[start]

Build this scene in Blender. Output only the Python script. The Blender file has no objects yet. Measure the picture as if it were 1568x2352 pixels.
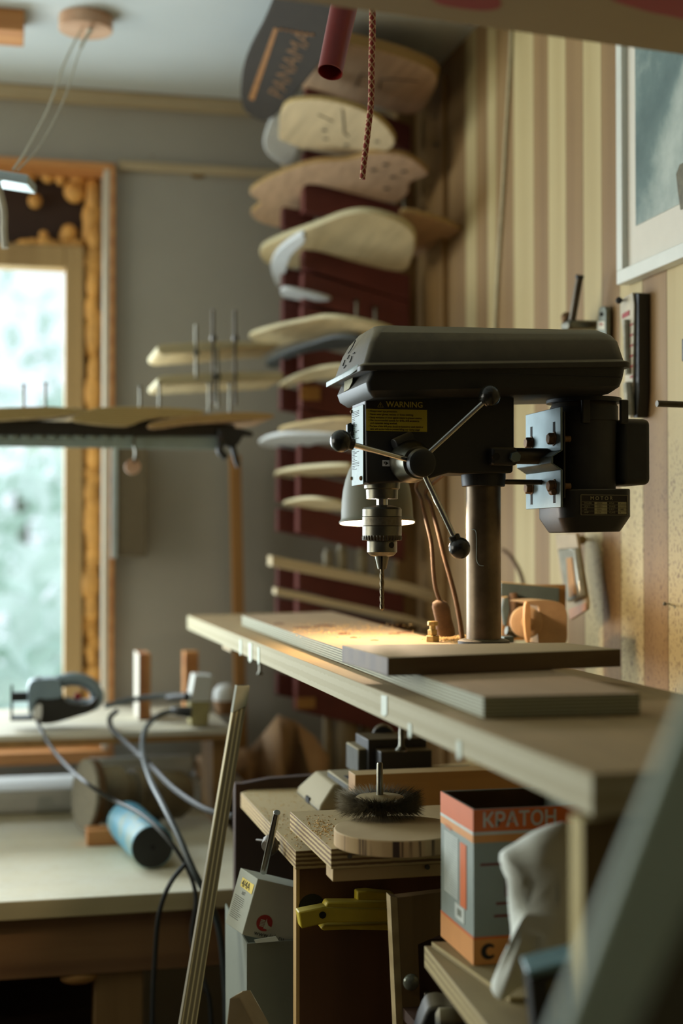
import bpy, bmesh, math, random
from mathutils import Vector, Matrix
random.seed(7)
SC = bpy.context.scene
COL = SC.collection
# ------------------------------------------------------------------ camera, world, lights, exposure
FPX = 3267.0
YAW = math.radians(13.24)
PIT = math.atan(69.0 / FPX)
CAM = Vector((0, 0, 1.5))
FW = Vector((math.sin(YAW) * math.cos(PIT), math.cos(YAW) * math.cos(PIT), math.sin(PIT)))
RT = Vector((math.cos(YAW), -math.sin(YAW), 0))
UP = RT.cross(FW)
cd = bpy.data.cameras.new('camera')
cam = bpy.data.objects.new('camera', cd)
COL.objects.link(cam)
cam.matrix_world = Matrix(((RT.x, UP.x, -FW.x, CAM.x), (RT.y, UP.y, -FW.y, CAM.y), (RT.z, UP.z, -FW.z, CAM.z), (0, 0, 0, 1)))
cd.sensor_fit = 'VERTICAL'
cd.sensor_height = 36.0
cd.sensor_width = 24.0
cd.lens = FPX / 2352.0 * 36.0
cd.clip_start = 0.02
cd.dof.use_dof = True
cd.dof.focus_distance = 1.83
cd.dof.aperture_fstop = 2.4
SC.camera = cam
SC.view_settings.view_transform = 'Standard'
SC.view_settings.look = 'None'
SC.view_settings.gamma = 1.0
SC.view_settings.exposure = -0.36
w = bpy.data.worlds.new('daylight')
SC.world = w
w.use_nodes = True
wn = w.node_tree
bgn = wn.nodes['Background']
bgn.inputs[0].default_value = (0.80, 0.93, 1.0, 1)
bgn.inputs[1].default_value = 1.9


def area(name, loc, direction, sx, sy, power, col):
    l = bpy.data.lights.new(name, 'AREA')
    l.shape = 'RECTANGLE'
    l.size = sx
    l.size_y = sy
    l.energy = power
    l.color = col
    o = bpy.data.objects.new(name, l)
    COL.objects.link(o)
    o.location = loc
    o.rotation_euler = Vector(direction).to_track_quat('-Z', 'Y').to_euler()
    return o


area('daylight_back_window', (-0.98, 3.95, 1.75), (0.15, -1, 0.02), 1.7, 1.4, 120, (0.84, 0.95, 1.0))
area('daylight_left_window', (-2.55, 2.45, 1.75), (1, -0.02, -0.06), 1.7, 1.4, 45, (1.0, 0.98, 0.84))


# ------------------------------------------------------------------ picture helpers: a pixel of the photograph onto a world plane
def ray(px, py):
    return FW + RT * ((px - 784.0) / FPX) + UP * ((1176.0 - py) / FPX)


def P(px, py, d):
    return CAM + ray(px, py) * d


def onX(px, py, X):
    r = ray(px, py)
    return CAM + r * ((X - CAM.x) / r.x)


def onY(px, py, Y):
    r = ray(px, py)
    return CAM + r * ((Y - CAM.y) / r.y)


def onZ(px, py, Z):
    r = ray(px, py)
    return CAM + r * ((Z - CAM.z) / r.z)


def onPlane(px, py, pt, n):
    r = ray(px, py)
    return CAM + r * ((pt - CAM).dot(n) / r.dot(n))


# ------------------------------------------------------------------ materials
def lin(c):
    return tuple(((x / 255.0) / 12.92 if x <= 10 else (((x / 255.0) + 0.055) / 1.055) ** 2.4) for x in c)


def newmat(name):
    m = bpy.data.materials.new(name)
    m.use_nodes = True
    nt = m.node_tree
    b = nt.nodes['Principled BSDF']
    return m, nt, b


def nd(nt, t, **kw):
    n = nt.nodes.new(t)
    for k, v in kw.items():
        setattr(n, k, v)
    return n


def coords(nt, scale=(1, 1, 1)):
    tc = nd(nt, 'ShaderNodeTexCoord')
    mp = nd(nt, 'ShaderNodeMapping')
    mp.inputs['Scale'].default_value = scale
    nt.links.new(tc.outputs['Object'], mp.inputs['Vector'])
    return mp.outputs[0]


def ramp(nt, fac, stops, interp='LINEAR'):
    r = nd(nt, 'ShaderNodeValToRGB')
    r.color_ramp.interpolation = interp
    e = r.color_ramp.elements
    while len(e) < len(stops):
        e.new(0.5)
    for i, (p, c) in enumerate(stops):
        e[i].position = p
        e[i].color = (c[0], c[1], c[2], 1)
    nt.links.new(fac, r.inputs[0])
    return r.outputs[0]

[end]

> _EXERCISE DIRECTIONS_
Make an exact copy of all the material, but keep the pictures out of it.

> _SOLUTION TO THIS EXERCISE_
Build this scene in Blender. Output only the Python script. The Blender file has no objects yet. Measure the picture as if it were 1568x2352 pixels.
import bpy, bmesh, math, random
from mathutils import Vector, Matrix
random.seed(7)
SC = bpy.context.scene
COL = SC.collection
# ------------------------------------------------------------------ camera, world, lights, exposure
FPX = 3267.0
YAW = math.radians(13.24)
PIT = math.atan(69.0 / FPX)
CAM = Vector((0, 0, 1.5))
FW = Vector((math.sin(YAW) * math.cos(PIT), math.cos(YAW) * math.cos(PIT), math.sin(PIT)))
RT = Vector((math.cos(YAW), -math.sin(YAW), 0))
UP = RT.cross(FW)
cd = bpy.data.cameras.new('camera')
cam = bpy.data.objects.new('camera', cd)
COL.objects.link(cam)
cam.matrix_world = Matrix(((RT.x, UP.x, -FW.x, CAM.x), (RT.y, UP.y, -FW.y, CAM.y), (RT.z, UP.z, -FW.z, CAM.z), (0, 0, 0, 1)))
cd.sensor_fit = 'VERTICAL'
cd.sensor_height = 36.0
cd.sensor_width = 24.0
cd.lens = FPX / 2352.0 * 36.0
cd.clip_start = 0.02
cd.dof.use_dof = True
cd.dof.focus_distance = 1.83
cd.dof.aperture_fstop = 2.4
SC.camera = cam
SC.view_settings.view_transform = 'Standard'
SC.view_settings.look = 'None'
SC.view_settings.gamma = 1.0
SC.view_settings.exposure = -0.36
w = bpy.data.worlds.new('daylight')
SC.world = w
w.use_nodes = True
wn = w.node_tree
bgn = wn.nodes['Background']
bgn.inputs[0].default_value = (0.80, 0.93, 1.0, 1)
bgn.inputs[1].default_value = 1.9


def area(name, loc, direction, sx, sy, power, col):
    l = bpy.data.lights.new(name, 'AREA')
    l.shape = 'RECTANGLE'
    l.size = sx
    l.size_y = sy
    l.energy = power
    l.color = col
    o = bpy.data.objects.new(name, l)
    COL.objects.link(o)
    o.location = loc
    o.rotation_euler = Vector(direction).to_track_quat('-Z', 'Y').to_euler()
    return o


area('daylight_back_window', (-0.98, 3.95, 1.75), (0.15, -1, 0.02), 1.7, 1.4, 120, (0.84, 0.95, 1.0))
area('daylight_left_window', (-2.55, 2.45, 1.75), (1, -0.02, -0.06), 1.7, 1.4, 45, (1.0, 0.98, 0.84))


# ------------------------------------------------------------------ picture helpers: a pixel of the photograph onto a world plane
def ray(px, py):
    return FW + RT * ((px - 784.0) / FPX) + UP * ((1176.0 - py) / FPX)


def P(px, py, d):
    return CAM + ray(px, py) * d


def onX(px, py, X):
    r = ray(px, py)
    return CAM + r * ((X - CAM.x) / r.x)


def onY(px, py, Y):
    r = ray(px, py)
    return CAM + r * ((Y - CAM.y) / r.y)


def onZ(px, py, Z):
    r = ray(px, py)
    return CAM + r * ((Z - CAM.z) / r.z)


def onPlane(px, py, pt, n):
    r = ray(px, py)
    return CAM + r * ((pt - CAM).dot(n) / r.dot(n))


# ------------------------------------------------------------------ materials
def lin(c):
    return tuple(((x / 255.0) / 12.92 if x <= 10 else (((x / 255.0) + 0.055) / 1.055) ** 2.4) for x in c)


def newmat(name):
    m = bpy.data.materials.new(name)
    m.use_nodes = True
    nt = m.node_tree
    b = nt.nodes['Principled BSDF']
    return m, nt, b


def nd(nt, t, **kw):
    n = nt.nodes.new(t)
    for k, v in kw.items():
        setattr(n, k, v)
    return n


def coords(nt, scale=(1, 1, 1)):
    tc = nd(nt, 'ShaderNodeTexCoord')
    mp = nd(nt, 'ShaderNodeMapping')
    mp.inputs['Scale'].default_value = scale
    nt.links.new(tc.outputs['Object'], mp.inputs['Vector'])
    return mp.outputs[0]


def ramp(nt, fac, stops, interp='LINEAR'):
    r = nd(nt, 'ShaderNodeValToRGB')
    r.color_ramp.interpolation = interp
    e = r.color_ramp.elements
    while len(e) < len(stops):
        e.new(0.5)
    for i, (p, c) in enumerate(stops):
        e[i].position = p
        e[i].color = (c[0], c[1], c[2], 1)
    nt.links.new(fac, r.inputs[0])
    return r.outputs[0]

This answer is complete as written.